Darker than Voodoo Heart? That’s pretty dark…
The thing with literary fiction is the stories that I’m really proudest of in [Voodoo Heart] — like the title story — they’re just very intense for me writing them, too, because they’re very autobiographical emotionally, even if they’re not biographical at all when it comes to the facts. In comics, everything is metaphorical. Everything is a projection in a good comic. I mean, what the character is fighting, their villain is a projection of themselves, and that’s why that relationship between the Batman and the Joker is so great, or Lex Luthor and Superman, because they’re opposite sides of the same coin, where they represent the best and worst in each other in some ways.

So for me, dealing with characters in the literary fiction, like the Voodoo Heart stuff, in some ways you try to approximate that. Or at least, what excites me is to try and put that character up against the thing that they’re most terrified of, that aspect of myself, something I’m very frightened of or excited by and then force you to deal with it in its most sort of extreme form. And sometimes that means, like in Voodoo Heart, having everything around you seem to reflect that fear so that it’s not just sort of subtle metaphor, like conventional or classical fiction where you have like the green light or the ash heap — where the subtle metaphors are underneath the surface — but instead everything is extremely loud and metaphorical. Like everywhere you look is this terrifying funhouse reflection of yourself so that you see it in the fish and you see it in the wrecking yard and you see it in the prison and you see it in the house. So you almost can’t escape sort of seeing yourself everywhere in a way that is sort of challenging. And to me, like in good comics, that’s sort of the world, too, where the characters face off against things that are very extreme versions or extreme sort of manifestations of their deep fears about themselves.

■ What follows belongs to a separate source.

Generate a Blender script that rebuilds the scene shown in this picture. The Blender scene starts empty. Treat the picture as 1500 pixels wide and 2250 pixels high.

Is it easier writing one or the other, comics or short fiction?
It’s not easier making a good short story or a good comic. They’re equally hard to do but they require different talents. And my talents literary-wise, I’m not the guy that has the easiest time fluidly writing page after page the way some people do and then going back [to] redraft. Writing a short story, for me, it’s sort of like you’re examining one aspect of yourself that is either frightening or exciting or both in a very, very intense sort of brutal way, and then you’re done. The short stories depend on that compression. At least mine depend on a claustrophobic, I think, kind of cumulative, psychologically sort of terrorizing feeling a lot of the time that’s beneath the surface that kind of grows and grows, and that’s very hard to sustain for a novel for me.

As you go through Voodoo Heart it progressively gets to you on some deeper emotional level. It tears you up because you get so into these characters but they all kind of fall apart. And you somehow know they’re going to fall apart but you can’t look away. I can see how reading that at novel-length could be rough.
Yeah, imagine writing it, too, living in the space of that mindset for 300 pages. So right now at least, for a literary book, I’m excited to do something that’s more propulsive and more plot-driven.

I’ve heard surprisingly little about your upcoming Iron Man Noir series for Marvel. Can you offer up any details?
I know, it’s been a little overshadowed by all the press that came with American Vampire, but Marvel’s been great to me, too. The series will be four issues and start in April. I’m a fan of the Noir line, especially what David Hine did with Spider-Man, doing more of a Spidey pulp than a hardboiled noir, giving the book touches of the Shadow and the Phantom, some mysticism. Our series builds on that idea of Marvel pulp. It re-imagines Tony as a 1930s adventurer, the hero of a series of men’s magazines adventure articles during the Depression.